Jeffrey Blehar writes for National Review Online about an interesting aspect of U.S. Supreme Court Justice Samuel Alito’s recent interview with the Wall Street Journal.

It is a considered statement, intended to convey a message. Members of the Supreme Court rarely speak in such manner in public, and it must be understood that they know that when they do in 2023 they risk everything in terms of their public reputation.
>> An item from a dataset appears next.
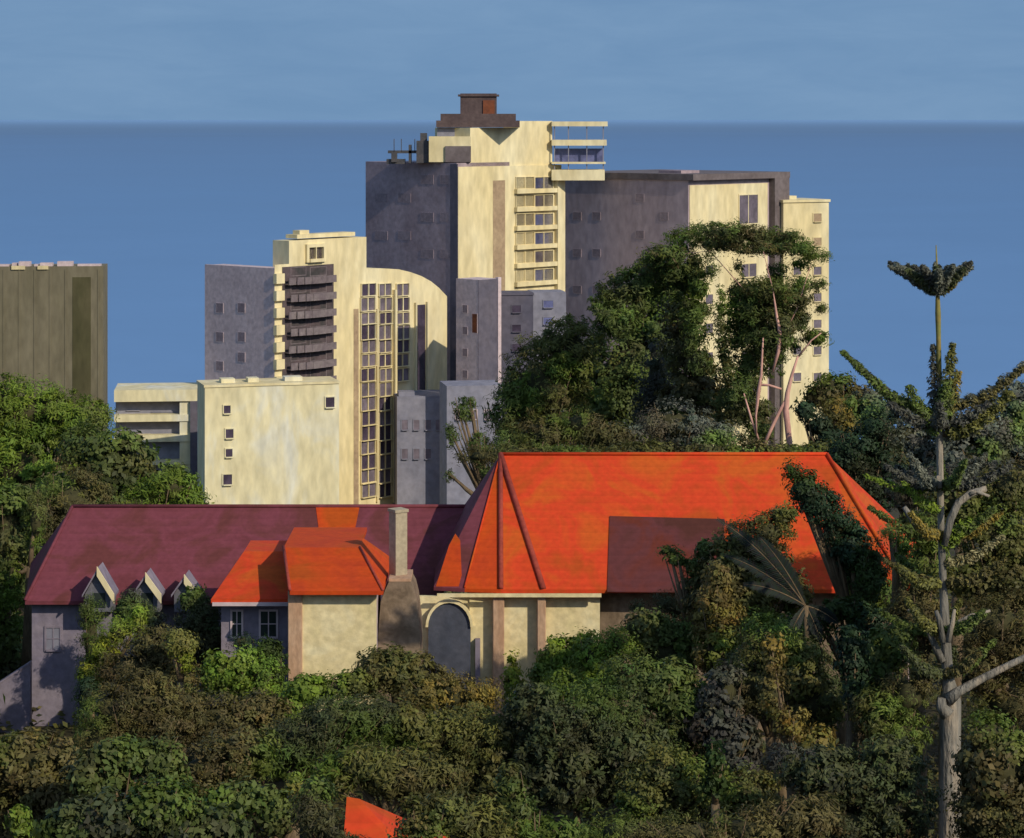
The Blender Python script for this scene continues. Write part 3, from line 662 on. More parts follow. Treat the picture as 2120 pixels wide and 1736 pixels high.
# ------------------------------------------------------------------ foliage
PAL={
 'olive':[(.135,.130,.030),(.100,.100,.028),(.070,.072,.024)],
 'bright':[(.150,.205,.022),(.115,.165,.022),(.080,.105,.022)],
 'mid':[(.105,.140,.028),(.078,.105,.026),(.058,.070,.024)],
 'dark':[(.080,.092,.032),(.060,.070,.028),(.045,.050,.026)],
 'deep':[(.034,.062,.026),(.024,.046,.021),(.022,.034,.018)],
 'brown':[(.130,.110,.034),(.098,.084,.030),(.070,.060,.026)],
 'gold':[(.23,.165,.032),(.155,.125,.030),(.105,.09,.028)],
 'grey':[(.15,.155,.115),(.115,.12,.09),(.085,.09,.07)],
 'greyd':[(.085,.085,.060),(.062,.062,.050),(.050,.050,.045)],
 'yellow':[(.24,.25,.026),(.17,.20,.026),(.10,.12,.026)],
 'pale':[(.27,.24,.12),(.19,.165,.075),(.12,.105,.05)],
}
def leaves(centers, normals, cols, size, jitter=.5, aspect=.55):
    n=len(centers)
    nr=normals+RNG.normal(0,jitter,(n,3)); nr/=np.linalg.norm(nr,axis=1,keepdims=True)+1e-9
    t=RNG.normal(0,1,(n,3)); t-= (t*nr).sum(1,keepdims=True)*nr; t/=np.linalg.norm(t,axis=1,keepdims=True)+1e-9
    b=np.cross(nr,t); s=(size*RNG.uniform(.6,1.35,(n,1)))
    a=aspect
    v=np.stack([centers-t*s, centers+b*s*a-t*s*.1, centers+t*s-nr*s*.25, centers-b*s*a-t*s*.1],1)
    return v.reshape(-1,3), np.repeat(cols,4,axis=0)
def leafmesh(name, v, c, parent):
    n=len(v)//4; me=bpy.data.meshes.new(name)
    base=wloc(parent) if parent is not None else Vector((0,0,0))
    me.vertices.add(n*4); me.vertices.foreach_set('co',v.astype(np.float32).ravel())
    me.loops.add(n*4); me.loops.foreach_set('vertex_index',np.arange(n*4,dtype=np.int32))
    me.polygons.add(n); me.polygons.foreach_set('loop_start',np.arange(0,n*4,4,dtype=np.int32)); me.polygons.foreach_set('loop_total',np.full(n,4,dtype=np.int32))
    ca=me.color_attributes.new('leaf','FLOAT_COLOR','POINT'); col=np.ones((n*4,4),dtype=np.float32); col[:,:3]=c; ca.data.foreach_set('color',col.ravel())
    me.update(calc_edges=True)
    return link(name,me,M['leaf'],parent)
def patch(p):
    x,y,z=p[:,0],p[:,1],p[:,2]
    return np.sin(x*.55+1.3*np.sin(z*.6+y*.2))+np.sin(z*.9-x*.35+y*.3+2)+.7*np.sin(x*1.3+z*1.1+y*.5)
def crown_data(blobs, pal, leaf=.2, dens=1.0, clump=.55, rough=.18):
    """blobs: (centre, (rx,ry,rz)); clumps of leaves spread on and inside each lobe"""
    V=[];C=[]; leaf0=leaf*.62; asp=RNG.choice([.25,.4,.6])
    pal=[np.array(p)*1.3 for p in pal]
    for ce,rad in blobs:
        ce=np.array(ce); rad=np.array(rad)
        area=4*math.pi*((rad[0]*rad[1])**1.6/3+(rad[0]*rad[2])**1.6/3+(rad[1]*rad[2])**1.6/3)**(1/1.6)
        nc=max(8,int(area/(clump*clump)*.75*dens))
        d=RNG.normal(0,1,(nc,3)); d/=np.linalg.norm(d,axis=1,keepdims=True)
        rad=np.maximum(rad-clump*.55,rad*.45)
        rr=np.where(RNG.random(nc)<.25,RNG.uniform(.35,.85,nc),RNG.uniform(.86,1.0+rough,nc))
        cc=ce+d*rad*rr[:,None]
        nn=d/rad; nn/=np.linalg.norm(nn,axis=1,keepdims=True)
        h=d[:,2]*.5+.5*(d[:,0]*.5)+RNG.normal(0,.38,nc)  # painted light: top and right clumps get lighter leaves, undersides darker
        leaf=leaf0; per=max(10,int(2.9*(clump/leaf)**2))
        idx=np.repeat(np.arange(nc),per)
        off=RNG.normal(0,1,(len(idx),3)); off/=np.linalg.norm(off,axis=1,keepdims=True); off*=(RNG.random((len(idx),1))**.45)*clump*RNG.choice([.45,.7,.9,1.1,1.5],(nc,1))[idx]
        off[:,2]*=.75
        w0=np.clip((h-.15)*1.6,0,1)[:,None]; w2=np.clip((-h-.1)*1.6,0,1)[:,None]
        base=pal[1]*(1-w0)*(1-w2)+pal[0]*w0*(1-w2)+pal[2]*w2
        pt=patch(cc); g1=np.clip((pt-.55)*.7,0,.75)[:,None]; g2=np.clip((-pt-.9)*.6,0,.6)[:,None]
        lum=base.mean(1,keepdims=True)
        base=base*(1-g1)+g1*lum*np.array([1.15,1.75,.25])*1.15
        base=base*(1-g2)+g2*lum*np.array([1.35,1.1,.45])*.8
        base=base*RNG.uniform(.82,1.2,(nc,1))*(1+RNG.normal(0,.05,(nc,3)))
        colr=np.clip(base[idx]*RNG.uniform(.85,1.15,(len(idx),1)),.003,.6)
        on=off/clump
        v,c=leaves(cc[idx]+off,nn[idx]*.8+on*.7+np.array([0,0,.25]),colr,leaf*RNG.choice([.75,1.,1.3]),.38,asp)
        V.append(v);C.append(c)
    return np.concatenate(V),np.concatenate(C)
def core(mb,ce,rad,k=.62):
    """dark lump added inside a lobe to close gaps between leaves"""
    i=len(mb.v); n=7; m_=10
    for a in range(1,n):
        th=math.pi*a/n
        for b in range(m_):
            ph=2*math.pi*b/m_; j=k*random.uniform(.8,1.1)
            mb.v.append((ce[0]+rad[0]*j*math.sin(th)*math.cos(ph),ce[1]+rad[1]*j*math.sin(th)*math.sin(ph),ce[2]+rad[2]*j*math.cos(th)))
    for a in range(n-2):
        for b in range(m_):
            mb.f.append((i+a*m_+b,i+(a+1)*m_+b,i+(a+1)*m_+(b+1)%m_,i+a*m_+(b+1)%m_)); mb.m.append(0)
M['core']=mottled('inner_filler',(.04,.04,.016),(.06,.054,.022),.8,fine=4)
CATN={'t':'tree','s':'shrub'}
def plant(name,label,cat,D,blobs,pal,leaf=.2,dens=1.0,clump=.55,base=None,bark='bark',rough=.18,group=None,withcore=True,trunk_r=None,limbs=None):
    """blobs: (x, y, rx, ry[, dD]) in view px at depth D"""
    bl=[]; 
    for q in blobs:
        dd=q[4] if len(q)>4 else 0.0
        k=(D+dd)/F; c_=P(q[0],q[1],D+dd); bl.append((tuple(c_),(q[2]*k,min(q[2],max(q[3],q[2]*.6))*k,q[3]*k)))
    bx=sum(q[0]*q[2] for q in blobs)/sum(q[2] for q in blobs) if base is None else base
    gzz=ground(D)-.3; b0=Vector(((bx-CX)*D/F,D,gzz))
    group=group or {'tree':('trees behind the red roofs' if D>125 else 'trees massed around and below the houses'),'shrub':('hedges behind the orange ridge' if name=='hedge' else 'shrubs around the houses')}[cat if cat in('tree','shrub') else 'shrub']
    T=empty(name,b0,label,cat,group)
    v,c=crown_data(bl,PAL[pal] if isinstance(pal,str) else pal,leaf,dens,clump,rough)
    cr=leafmesh('crown' if cat=='tree' else 'foliage',v,c,T)
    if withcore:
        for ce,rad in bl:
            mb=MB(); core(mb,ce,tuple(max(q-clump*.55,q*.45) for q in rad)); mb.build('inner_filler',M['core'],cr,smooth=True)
    mb=MB(); big=max(bl,key=lambda q:q[1][0]*q[1][2]); hgt=max(1.5,big[0][2]-gzz)
    tr=trunk_r or max(.07,min(.35,hgt*.028))
    fork=Vector((b0.x*.6+big[0][0]*.4,b0.y,gzz+(big[0][2]-big[1][2]*.5-gzz)*.8))
    if fork.z<gzz+.4: fork.z=gzz+.4
    mid=(b0+fork)/2+Vector((random.uniform(-.15,.15),0,0))
    mb.tube([b0,mid,fork],[tr*1.3,tr,tr*.85],9)
    for ce,rad in bl:
        e_=Vector(ce)+Vector((0,0,rad[2]*.25)); m2=(fork+e_)/2+Vector((random.uniform(-.2,.2)*rad[0],0,-.1*rad[2])); mb.tube([fork,m2,e_],[tr*.7,tr*.45,tr*.15],7)
    for ce,rad in bl:
        for q_ in range(3 if cat=='tree' else 1):
            a_=random.uniform(0,2*math.pi); up=random.uniform(.2,.95); k_=random.uniform(.85,1.05)
            tip=Vector((ce[0]+rad[0]*k_*math.cos(a_)*(1-up*.5),ce[1]+rad[1]*k_*math.sin(a_)*(1-up*.5),ce[2]+rad[2]*up*k_))
            m3=(fork+tip)/2+Vector((0,0,-.08*rad[2])); mb.tube([fork,m3,tip],[tr*.35,tr*.2,tr*.06],5)
    mb.build('trunk' if cat=='tree' else 'stem',M[bark],T,smooth=True)
    return T

EXEC_PLANTS=True
# far mass of trees behind the house (right of centre)
t='tree'
plant('broadleaf_tree','domed olive tree nearest the slim grey tower, behind the start of the orange ridge',t,200,[(1130,800,95,110),(1180,730,75,75),(1080,850,70,80),(1110,905,110,60)],'olive',.32,1.0,.9)
plant('broadleaf_tree','tall dark green tree in front of the wide grey slab',t,215,[(1300,780,110,120),(1360,690,70,90),(1250,840,95,95),(1390,610,55,70),(1330,880,100,60)],'mid',.34,1.0,.95)
plant('broadleaf_tree','near black narrow tree between the dark green tree and the spreading tree',t,205,[(1362,790,42,95),(1350,860,50,70)],'greyd',.3,1.0,.8)
plant('broadleaf_tree','brown tinged tree left of the pink trunks behind the orange roof',t,200,[(1420,700,55,110),(1430,830,70,90),(1400,900,90,40)],'brown',.3,.9,.85)
plant('broadleaf_tree','grey green rounded bush tree just above the middle of the orange ridge',t,180,[(1400,880,80,55),(1330,905,70,40),(1470,905,60,35)],'grey',.26,.9,.7)
plant('broadleaf_tree','small pale flecked tree above the left part of the orange ridge',t,178,[(1130,900,70,42),(1200,880,50,45),(1250,905,60,35)],'brown',.26,.9,.7)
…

So when Samuel Alito says that he’s pretty sure he knows who the leaker is and that it came from the left — and when you square that with the marshal of the Supreme Court’s curiously squishy language in her final report about not being able to identify the leaker to a “preponderance of the evidence standard” — it would behoove Court observers (regardless of how partisan they are) to understand that nobody in a position such as Alito’s thinks carefully about this, goes out and arranges a newsmaking interview with a friendly venue, and puts not only their own reputation but that of the entire conservative wing of the Court on the line if he’s lying. Samuel Alito is a human being in addition to being a judge; he’s not showing up to work on Monday and looking his fellow justices in the eye if either he’s blustering here or if they think he is. My guess is simple: Everyone on the Court is either biblically or pretty sure who the leaker is. They talk about it. (Think about it! They obviously have talked about it a lot, because it is a matter of internal security, and also they are not robots.)

What that leaves the rest of us with is . . . speculation. I find it unproductive. Theories abound as to the identity of the leaker, all merely based on suspicion and rumor. … Until then we can only observe the horrifying damage it has done to the Supreme Court as an institution.